Le 12 avril 1773, un violent séisme a détruit presque complètement la ville de Tanger et plusieurs maisons à Fès se sont effondrées.

La terre tremble dans tout le Maroc mais avec plus de fréquence et d’intensité dans la région d’Agadir en raison de sa proximité avec l’accident sud-atlasique et dans le Rif autour de la ville côtière d’Al Hoceima, où on a enregistré un séisme de magnitude 5,2 le 7 janvier 2023 après une série de dix séismes d’intensité moyenne en 2022.

Une Marocaine passe à côté d’un immeuble effondré à Imzouren, au sud d’Al Hoceima, frappé par un séisme de magnitude 6,3, le 24 février 2004 (AFP/Abdelhak Senna)
Une Marocaine passe à côté d’un immeuble effondré à Imzouren, au sud d’Al Hoceima, frappé par un séisme de magnitude 6,3, le 24 février 2004 (AFP/Abdelhak Senna)

La Tunisie est située dans une zone relativement modérée en activité sismique, ce qui ne signifie nullement qu’elle en est à l’abri.  Elle n’a toutefois pas connu de grand séisme comme ses voisins de l’ouest.

En 1758, Tunis a été affectée par une secousse de 6,2 sur l’échelle de Richter et en 1970, Chouat (à l’ouest de la capitale) a connu un séisme de 5,6. Dans la région de Sfax, un séisme de 6,2 à El Djem et de 5 à Sened en 1989 ont été recensés parmi les plus importants.

Sur le littoral de la Méditerranée occidentale, au bord de la limite entre les plaques tectoniques, une secousse de 5,6 a touché Bizerte en 1894.

Après le séisme du 6 février 2023 en Turquie, l’Institut national de la météorologie tunisien a dû démentir les rumeurs infondées de tsunami qui aurait déferlé sur les côtes orientales.

En Méditerranée occidentale, de très nombreux séismes ont été à l’origine de tsunamis, dont trois majeurs entre 1693 et 1908 en Sicile.
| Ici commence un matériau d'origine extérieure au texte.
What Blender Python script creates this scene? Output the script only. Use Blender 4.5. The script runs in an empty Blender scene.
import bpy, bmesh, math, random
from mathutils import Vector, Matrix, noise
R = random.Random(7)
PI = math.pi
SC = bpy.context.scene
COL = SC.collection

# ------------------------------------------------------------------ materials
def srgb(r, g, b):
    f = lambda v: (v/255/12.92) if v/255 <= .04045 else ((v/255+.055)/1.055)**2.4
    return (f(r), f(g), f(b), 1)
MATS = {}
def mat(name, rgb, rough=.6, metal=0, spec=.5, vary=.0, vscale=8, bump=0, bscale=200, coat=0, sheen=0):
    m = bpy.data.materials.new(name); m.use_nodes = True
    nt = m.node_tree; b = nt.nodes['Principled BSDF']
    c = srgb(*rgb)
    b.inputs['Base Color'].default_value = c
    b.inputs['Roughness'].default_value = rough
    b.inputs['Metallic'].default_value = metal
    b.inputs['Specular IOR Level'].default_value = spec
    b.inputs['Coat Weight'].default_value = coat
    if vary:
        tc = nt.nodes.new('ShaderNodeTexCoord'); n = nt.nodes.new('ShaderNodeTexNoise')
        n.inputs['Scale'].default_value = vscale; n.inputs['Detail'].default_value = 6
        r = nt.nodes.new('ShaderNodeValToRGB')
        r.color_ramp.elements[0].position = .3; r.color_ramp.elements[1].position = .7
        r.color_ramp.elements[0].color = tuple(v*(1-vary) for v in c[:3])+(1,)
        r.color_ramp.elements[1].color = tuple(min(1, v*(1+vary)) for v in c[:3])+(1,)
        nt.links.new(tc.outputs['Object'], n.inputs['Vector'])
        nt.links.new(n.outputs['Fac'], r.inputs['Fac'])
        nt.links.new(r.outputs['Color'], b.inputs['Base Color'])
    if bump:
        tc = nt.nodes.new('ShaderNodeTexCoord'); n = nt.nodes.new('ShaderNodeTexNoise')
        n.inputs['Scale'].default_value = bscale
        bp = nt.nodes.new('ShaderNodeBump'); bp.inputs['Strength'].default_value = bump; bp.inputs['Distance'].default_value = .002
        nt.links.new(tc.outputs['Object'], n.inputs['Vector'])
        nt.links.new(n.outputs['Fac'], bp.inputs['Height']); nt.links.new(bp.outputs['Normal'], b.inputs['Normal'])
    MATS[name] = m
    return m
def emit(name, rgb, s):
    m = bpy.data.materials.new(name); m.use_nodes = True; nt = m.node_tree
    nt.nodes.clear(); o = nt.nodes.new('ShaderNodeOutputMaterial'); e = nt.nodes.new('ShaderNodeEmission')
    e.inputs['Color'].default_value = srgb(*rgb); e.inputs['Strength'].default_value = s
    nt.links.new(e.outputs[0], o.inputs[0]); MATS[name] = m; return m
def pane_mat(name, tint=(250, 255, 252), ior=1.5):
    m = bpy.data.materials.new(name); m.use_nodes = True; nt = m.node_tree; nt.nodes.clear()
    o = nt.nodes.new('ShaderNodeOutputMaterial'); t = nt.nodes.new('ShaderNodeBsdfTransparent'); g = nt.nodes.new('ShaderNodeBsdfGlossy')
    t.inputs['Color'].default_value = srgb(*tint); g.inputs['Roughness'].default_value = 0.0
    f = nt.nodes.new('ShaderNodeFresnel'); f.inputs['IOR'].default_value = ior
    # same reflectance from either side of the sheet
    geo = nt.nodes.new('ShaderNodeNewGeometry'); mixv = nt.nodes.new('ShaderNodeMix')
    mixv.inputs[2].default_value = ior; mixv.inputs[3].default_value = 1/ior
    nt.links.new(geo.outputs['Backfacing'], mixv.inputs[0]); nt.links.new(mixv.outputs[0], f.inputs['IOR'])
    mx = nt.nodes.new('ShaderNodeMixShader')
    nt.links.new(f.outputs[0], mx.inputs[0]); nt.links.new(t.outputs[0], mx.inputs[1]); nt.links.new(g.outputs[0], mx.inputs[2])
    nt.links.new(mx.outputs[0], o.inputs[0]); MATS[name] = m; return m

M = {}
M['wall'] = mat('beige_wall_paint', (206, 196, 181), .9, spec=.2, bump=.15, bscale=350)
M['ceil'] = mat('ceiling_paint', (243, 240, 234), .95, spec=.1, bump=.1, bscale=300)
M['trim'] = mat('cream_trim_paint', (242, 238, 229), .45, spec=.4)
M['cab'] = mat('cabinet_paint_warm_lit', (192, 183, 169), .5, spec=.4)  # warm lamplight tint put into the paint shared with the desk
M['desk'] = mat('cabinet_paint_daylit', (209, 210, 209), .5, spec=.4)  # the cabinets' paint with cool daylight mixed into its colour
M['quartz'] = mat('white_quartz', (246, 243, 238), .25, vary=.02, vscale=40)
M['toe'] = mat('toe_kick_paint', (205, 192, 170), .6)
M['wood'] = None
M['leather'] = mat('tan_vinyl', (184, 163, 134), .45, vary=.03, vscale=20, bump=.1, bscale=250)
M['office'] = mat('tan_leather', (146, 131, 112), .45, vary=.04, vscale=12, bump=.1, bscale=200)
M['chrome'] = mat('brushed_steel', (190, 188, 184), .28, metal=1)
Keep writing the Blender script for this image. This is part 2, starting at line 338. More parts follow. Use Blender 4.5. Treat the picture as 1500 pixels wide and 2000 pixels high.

Le plus récent est celui du 21 mai 2003, provoqué par le séisme de Boumerdès de magnitude 6,8. Il a été observé le long de toutes les côtes espagnoles, françaises et italiennes en Méditerranée.

Aux Baléares, avec une amplitude de vague de plus de 2 mètres, des bateaux et embarcations ont été sérieusement endommagés. Comme pour les séismes, il est quasiment certain, selon des sismologues européens, qu’un tsunami se produira en Méditerranée dans les 30 prochaines années.